Mistakes - The few I have noted are that in some retreats, I forgot to note the border limits for movement, not sure if that mattered, but it was only a re-read of the rules that brought it back to my attention. I also allowed artillery to move into woods (at Utitskii) which is not allowed and I mostly forgot to apply the combat modifiers to artillery when firing up or down slopes (that mistake probably favoured the French).

Conclusion.
Borodino was a bloody frontal assault, without much opportunity for manoeuvre or finesse and of course, so it is in this scenario with a congested battlefield and difficult terrain.

The Columbia block engine once again manages to come to a new period and produce a very likeable game. The map is lovely and it’s nuances really keep the system fresh and gives an individual feel to the game.

This game also gives a scenario for fighting on the 5th plus the three day battle for the 5th, 6th and 7th period, so there is a chance to explore some wider opportunities.

Les Fleches become something of a grinder and occupying it for either side can be a curse as artillery causes such carnage. The constricted terrain makes it hard for the French to get all of their forces into action easily, so pushing beyond the Fleches is tough.

The rules are concise, which is generally for the good, but sometimes, you feel a few extra words here and there would have helped, though things can be reasonably worked out for yourself.

I do like the way the command rules force formations to stay together and act like formations and that they also become exhausted by formation and can need rotating out of the line, so reserves have a proper function.

I did not really get much chance to use squares, on the one occasion I thought about it, Cossacks were involved and it seemed better for the French to retain firepower by not going into square and seeing the Cossacks off .... though that plan didn’t work!
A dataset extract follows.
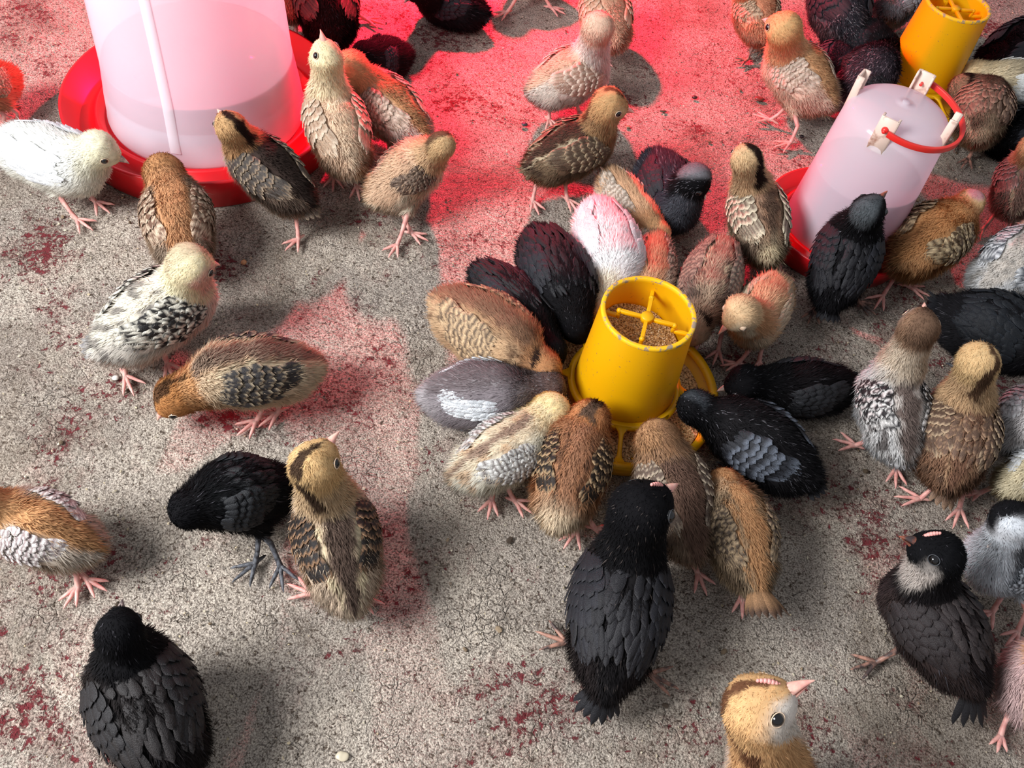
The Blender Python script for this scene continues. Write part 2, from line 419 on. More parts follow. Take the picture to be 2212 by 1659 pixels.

A game of this price should really have a terrain key that identifies the various terrain icons. It's absence leads to some searching and again it can all be worked out, but the company going the extra mile on this point would have been appreciated by this gamer.

Overall, this is a game that I am happy to have in my collection and I can see it getting a fair bit of play as I explore how best to use both armies and also take advantage of the 3 day battle to see whether the battle might develop in other ways (I will post back on that when done).

Solitaire - This is a two player block game, but I played the above replay solitaire and it was fine. Probably the bit of fog of war that is missed is that in a two player game, you would have to gauge when to launch an assault after bombardment, without knowing the real strengths that await your attack. But other than that, solitaire is fine and there are no cards to handle.

Size - this has a six panel heavy card map, the two order of battle cards are only used for set-up, so the game only needs a small table, just for the map. There are just over 100 wooden blocks on the map at the outset. Four dice come with the game.

Complexity - For those who have played other Columbia games, this cousin has the usual mechanics of their (cardless) block games, so things are quite straight forward, you just need to learn the unique bits that give the game the historical flavour. Probably the best way is to download the rules, so that you can write on them and highlight those small things that can be easily lost or forgotten. If you have never played one of these games, then complexity may be above 4 out of 10 for your first game, which will be a learning exercise. For everyone else, complexity is in the range of around 3.

Time - The box says 2 - 4 hours. I have only played the 7th September scenario and that took just over three hours, though I was writing the above account, so the above time suggestion seems about right.